> **TASK GOAL**
Retype the whole listing below, character for character.

> **DATA LISTING**
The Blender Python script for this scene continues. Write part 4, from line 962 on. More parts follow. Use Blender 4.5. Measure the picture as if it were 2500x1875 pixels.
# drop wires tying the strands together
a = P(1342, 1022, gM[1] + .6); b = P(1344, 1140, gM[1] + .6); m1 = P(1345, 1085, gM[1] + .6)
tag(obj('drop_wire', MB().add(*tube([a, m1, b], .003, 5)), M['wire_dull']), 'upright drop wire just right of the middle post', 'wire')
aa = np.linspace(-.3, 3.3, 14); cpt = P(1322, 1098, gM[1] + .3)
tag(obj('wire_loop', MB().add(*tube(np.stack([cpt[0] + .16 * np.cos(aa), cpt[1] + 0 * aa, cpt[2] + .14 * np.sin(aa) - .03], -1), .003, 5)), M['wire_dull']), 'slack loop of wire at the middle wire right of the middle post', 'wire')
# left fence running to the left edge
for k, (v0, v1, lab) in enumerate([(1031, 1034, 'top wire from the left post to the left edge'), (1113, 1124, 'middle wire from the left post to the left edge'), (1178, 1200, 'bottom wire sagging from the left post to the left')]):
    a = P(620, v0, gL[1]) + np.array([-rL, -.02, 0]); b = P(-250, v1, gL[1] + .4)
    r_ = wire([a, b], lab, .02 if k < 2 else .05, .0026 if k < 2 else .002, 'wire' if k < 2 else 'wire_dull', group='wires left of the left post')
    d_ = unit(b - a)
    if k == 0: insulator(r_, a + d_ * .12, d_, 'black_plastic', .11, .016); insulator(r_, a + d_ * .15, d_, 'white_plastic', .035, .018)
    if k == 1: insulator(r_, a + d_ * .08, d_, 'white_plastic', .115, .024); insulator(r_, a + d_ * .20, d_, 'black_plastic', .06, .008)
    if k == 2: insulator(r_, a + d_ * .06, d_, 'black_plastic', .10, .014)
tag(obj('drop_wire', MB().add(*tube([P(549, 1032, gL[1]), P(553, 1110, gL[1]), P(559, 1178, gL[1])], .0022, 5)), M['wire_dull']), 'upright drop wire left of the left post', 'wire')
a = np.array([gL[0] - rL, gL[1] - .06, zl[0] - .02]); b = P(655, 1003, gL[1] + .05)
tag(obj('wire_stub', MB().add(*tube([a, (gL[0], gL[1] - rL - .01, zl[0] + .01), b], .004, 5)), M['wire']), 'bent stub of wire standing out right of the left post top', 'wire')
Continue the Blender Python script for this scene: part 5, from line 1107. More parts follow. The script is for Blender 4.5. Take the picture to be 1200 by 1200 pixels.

> **WORKED SOLUTION**
The Blender Python script for this scene continues. Write part 4, from line 962 on. More parts follow. Use Blender 4.5. Measure the picture as if it were 2500x1875 pixels.
# drop wires tying the strands together
a = P(1342, 1022, gM[1] + .6); b = P(1344, 1140, gM[1] + .6); m1 = P(1345, 1085, gM[1] + .6)
tag(obj('drop_wire', MB().add(*tube([a, m1, b], .003, 5)), M['wire_dull']), 'upright drop wire just right of the middle post', 'wire')
aa = np.linspace(-.3, 3.3, 14); cpt = P(1322, 1098, gM[1] + .3)
tag(obj('wire_loop', MB().add(*tube(np.stack([cpt[0] + .16 * np.cos(aa), cpt[1] + 0 * aa, cpt[2] + .14 * np.sin(aa) - .03], -1), .003, 5)), M['wire_dull']), 'slack loop of wire at the middle wire right of the middle post', 'wire')
# left fence running to the left edge
for k, (v0, v1, lab) in enumerate([(1031, 1034, 'top wire from the left post to the left edge'), (1113, 1124, 'middle wire from the left post to the left edge'), (1178, 1200, 'bottom wire sagging from the left post to the left')]):
    a = P(620, v0, gL[1]) + np.array([-rL, -.02, 0]); b = P(-250, v1, gL[1] + .4)
    r_ = wire([a, b], lab, .02 if k < 2 else .05, .0026 if k < 2 else .002, 'wire' if k < 2 else 'wire_dull', group='wires left of the left post')
    d_ = unit(b - a)
    if k == 0: insulator(r_, a + d_ * .12, d_, 'black_plastic', .11, .016); insulator(r_, a + d_ * .15, d_, 'white_plastic', .035, .018)
    if k == 1: insulator(r_, a + d_ * .08, d_, 'white_plastic', .115, .024); insulator(r_, a + d_ * .20, d_, 'black_plastic', .06, .008)
    if k == 2: insulator(r_, a + d_ * .06, d_, 'black_plastic', .10, .014)
tag(obj('drop_wire', MB().add(*tube([P(549, 1032, gL[1]), P(553, 1110, gL[1]), P(559, 1178, gL[1])], .0022, 5)), M['wire_dull']), 'upright drop wire left of the left post', 'wire')
a = np.array([gL[0] - rL, gL[1] - .06, zl[0] - .02]); b = P(655, 1003, gL[1] + .05)
tag(obj('wire_stub', MB().add(*tube([a, (gL[0], gL[1] - rL - .01, zl[0] + .01), b], .004, 5)), M['wire']), 'bent stub of wire standing out right of the left post top', 'wire')
Continue the Blender Python script for this scene: part 5, from line 1107. More parts follow. The script is for Blender 4.5. Take the picture to be 1200 by 1200 pixels.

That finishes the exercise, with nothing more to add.